[GIVEN DATA start]

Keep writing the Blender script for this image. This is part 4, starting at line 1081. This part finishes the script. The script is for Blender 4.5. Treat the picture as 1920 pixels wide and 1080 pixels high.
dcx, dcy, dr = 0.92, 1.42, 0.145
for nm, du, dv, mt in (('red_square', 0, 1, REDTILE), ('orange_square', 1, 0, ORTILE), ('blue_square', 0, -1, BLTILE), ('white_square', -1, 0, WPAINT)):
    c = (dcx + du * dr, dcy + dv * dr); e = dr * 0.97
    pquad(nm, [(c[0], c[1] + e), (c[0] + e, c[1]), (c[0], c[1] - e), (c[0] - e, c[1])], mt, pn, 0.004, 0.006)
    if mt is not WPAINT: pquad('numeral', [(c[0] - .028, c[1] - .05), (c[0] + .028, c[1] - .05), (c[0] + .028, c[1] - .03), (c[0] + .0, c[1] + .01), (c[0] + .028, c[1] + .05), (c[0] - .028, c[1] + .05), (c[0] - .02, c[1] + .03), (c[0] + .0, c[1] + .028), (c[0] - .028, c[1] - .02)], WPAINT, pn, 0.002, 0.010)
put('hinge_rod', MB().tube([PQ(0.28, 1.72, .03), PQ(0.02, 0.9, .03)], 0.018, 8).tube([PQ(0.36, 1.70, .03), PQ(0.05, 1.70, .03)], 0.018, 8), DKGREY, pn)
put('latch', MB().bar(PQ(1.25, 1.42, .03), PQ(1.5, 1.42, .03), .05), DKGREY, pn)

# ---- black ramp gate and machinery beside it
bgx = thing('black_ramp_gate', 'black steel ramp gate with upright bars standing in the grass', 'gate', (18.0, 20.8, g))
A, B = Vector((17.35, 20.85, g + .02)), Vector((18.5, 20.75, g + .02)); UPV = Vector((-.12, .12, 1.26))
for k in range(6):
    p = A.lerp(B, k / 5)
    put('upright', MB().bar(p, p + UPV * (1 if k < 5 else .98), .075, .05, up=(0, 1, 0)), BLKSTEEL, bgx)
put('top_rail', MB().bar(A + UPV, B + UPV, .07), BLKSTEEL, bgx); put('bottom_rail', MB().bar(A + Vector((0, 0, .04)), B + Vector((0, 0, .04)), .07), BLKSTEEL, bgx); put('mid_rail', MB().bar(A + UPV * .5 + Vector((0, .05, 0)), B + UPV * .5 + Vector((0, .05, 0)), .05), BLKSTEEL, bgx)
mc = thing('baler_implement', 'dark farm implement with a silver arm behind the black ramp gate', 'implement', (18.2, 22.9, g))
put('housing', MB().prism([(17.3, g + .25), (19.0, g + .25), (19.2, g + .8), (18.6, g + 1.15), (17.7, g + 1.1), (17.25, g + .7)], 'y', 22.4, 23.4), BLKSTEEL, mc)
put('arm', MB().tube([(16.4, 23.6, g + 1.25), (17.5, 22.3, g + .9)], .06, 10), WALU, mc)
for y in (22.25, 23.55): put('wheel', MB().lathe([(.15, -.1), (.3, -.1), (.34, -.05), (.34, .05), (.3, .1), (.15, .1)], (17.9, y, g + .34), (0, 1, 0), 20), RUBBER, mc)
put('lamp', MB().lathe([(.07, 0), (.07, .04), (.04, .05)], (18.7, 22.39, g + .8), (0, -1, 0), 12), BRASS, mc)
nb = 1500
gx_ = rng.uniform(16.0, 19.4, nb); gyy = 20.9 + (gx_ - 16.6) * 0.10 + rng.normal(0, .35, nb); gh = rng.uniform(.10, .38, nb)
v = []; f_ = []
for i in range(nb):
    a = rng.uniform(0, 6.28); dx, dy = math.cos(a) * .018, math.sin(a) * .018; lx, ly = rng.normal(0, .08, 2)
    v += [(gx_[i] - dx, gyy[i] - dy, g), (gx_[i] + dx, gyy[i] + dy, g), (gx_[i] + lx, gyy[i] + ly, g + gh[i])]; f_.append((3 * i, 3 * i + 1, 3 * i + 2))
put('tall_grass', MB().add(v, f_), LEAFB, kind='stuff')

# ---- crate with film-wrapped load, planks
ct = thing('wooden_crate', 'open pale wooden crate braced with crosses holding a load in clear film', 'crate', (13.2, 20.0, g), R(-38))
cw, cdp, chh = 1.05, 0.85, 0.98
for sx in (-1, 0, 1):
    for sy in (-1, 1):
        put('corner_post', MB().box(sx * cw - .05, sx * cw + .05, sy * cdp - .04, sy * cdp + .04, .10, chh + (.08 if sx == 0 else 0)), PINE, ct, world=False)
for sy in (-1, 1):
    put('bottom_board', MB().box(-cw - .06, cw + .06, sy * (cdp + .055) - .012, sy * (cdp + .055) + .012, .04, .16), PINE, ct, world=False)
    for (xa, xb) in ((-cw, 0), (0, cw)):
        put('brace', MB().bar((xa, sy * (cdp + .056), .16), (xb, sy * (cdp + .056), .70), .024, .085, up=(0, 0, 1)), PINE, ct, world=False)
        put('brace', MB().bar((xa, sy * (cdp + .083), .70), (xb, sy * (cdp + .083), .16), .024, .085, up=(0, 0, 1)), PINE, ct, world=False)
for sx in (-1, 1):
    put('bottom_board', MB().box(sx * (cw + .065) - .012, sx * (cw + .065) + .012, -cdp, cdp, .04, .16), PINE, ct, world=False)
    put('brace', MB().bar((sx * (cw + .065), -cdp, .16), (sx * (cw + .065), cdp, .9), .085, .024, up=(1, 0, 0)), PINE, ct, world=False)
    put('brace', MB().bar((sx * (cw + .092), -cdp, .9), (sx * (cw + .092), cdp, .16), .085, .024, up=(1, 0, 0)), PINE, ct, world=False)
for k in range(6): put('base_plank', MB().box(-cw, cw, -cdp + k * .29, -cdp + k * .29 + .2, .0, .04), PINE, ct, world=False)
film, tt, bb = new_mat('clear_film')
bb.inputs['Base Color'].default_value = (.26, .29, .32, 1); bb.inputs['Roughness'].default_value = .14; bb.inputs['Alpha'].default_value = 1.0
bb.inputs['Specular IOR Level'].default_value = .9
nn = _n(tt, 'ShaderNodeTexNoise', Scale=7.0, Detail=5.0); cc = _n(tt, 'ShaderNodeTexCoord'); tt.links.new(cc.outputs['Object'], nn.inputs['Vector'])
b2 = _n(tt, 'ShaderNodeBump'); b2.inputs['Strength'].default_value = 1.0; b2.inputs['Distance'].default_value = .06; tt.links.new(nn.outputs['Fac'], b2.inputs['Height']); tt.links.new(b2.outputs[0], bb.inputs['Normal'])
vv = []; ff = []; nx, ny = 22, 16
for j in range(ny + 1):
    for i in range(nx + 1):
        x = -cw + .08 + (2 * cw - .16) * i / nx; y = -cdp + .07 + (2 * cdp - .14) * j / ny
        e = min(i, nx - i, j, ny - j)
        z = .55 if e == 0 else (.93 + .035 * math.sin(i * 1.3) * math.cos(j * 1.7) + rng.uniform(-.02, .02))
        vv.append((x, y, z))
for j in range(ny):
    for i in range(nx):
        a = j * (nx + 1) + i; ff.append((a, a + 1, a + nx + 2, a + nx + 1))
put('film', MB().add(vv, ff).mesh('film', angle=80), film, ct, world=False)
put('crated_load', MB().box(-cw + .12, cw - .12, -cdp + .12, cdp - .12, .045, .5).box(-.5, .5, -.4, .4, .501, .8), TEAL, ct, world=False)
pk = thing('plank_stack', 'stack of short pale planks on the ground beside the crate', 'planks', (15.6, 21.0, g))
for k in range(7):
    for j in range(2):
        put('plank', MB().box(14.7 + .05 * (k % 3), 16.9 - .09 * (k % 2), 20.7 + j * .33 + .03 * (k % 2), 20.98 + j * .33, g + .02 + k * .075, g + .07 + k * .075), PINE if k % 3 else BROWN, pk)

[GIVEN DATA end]

TASK INSTRUCTIONS: Print, unaltered, every line from the beginning of the material down to the line with "1.42, .03), .05), DKGREY, pn)".

RESULT OF THIS EXERCISE:
Keep writing the Blender script for this image. This is part 4, starting at line 1081. This part finishes the script. The script is for Blender 4.5. Treat the picture as 1920 pixels wide and 1080 pixels high.
dcx, dcy, dr = 0.92, 1.42, 0.145
for nm, du, dv, mt in (('red_square', 0, 1, REDTILE), ('orange_square', 1, 0, ORTILE), ('blue_square', 0, -1, BLTILE), ('white_square', -1, 0, WPAINT)):
    c = (dcx + du * dr, dcy + dv * dr); e = dr * 0.97
    pquad(nm, [(c[0], c[1] + e), (c[0] + e, c[1]), (c[0], c[1] - e), (c[0] - e, c[1])], mt, pn, 0.004, 0.006)
    if mt is not WPAINT: pquad('numeral', [(c[0] - .028, c[1] - .05), (c[0] + .028, c[1] - .05), (c[0] + .028, c[1] - .03), (c[0] + .0, c[1] + .01), (c[0] + .028, c[1] + .05), (c[0] - .028, c[1] + .05), (c[0] - .02, c[1] + .03), (c[0] + .0, c[1] + .028), (c[0] - .028, c[1] - .02)], WPAINT, pn, 0.002, 0.010)
put('hinge_rod', MB().tube([PQ(0.28, 1.72, .03), PQ(0.02, 0.9, .03)], 0.018, 8).tube([PQ(0.36, 1.70, .03), PQ(0.05, 1.70, .03)], 0.018, 8), DKGREY, pn)
put('latch', MB().bar(PQ(1.25, 1.42, .03), PQ(1.5, 1.42, .03), .05), DKGREY, pn)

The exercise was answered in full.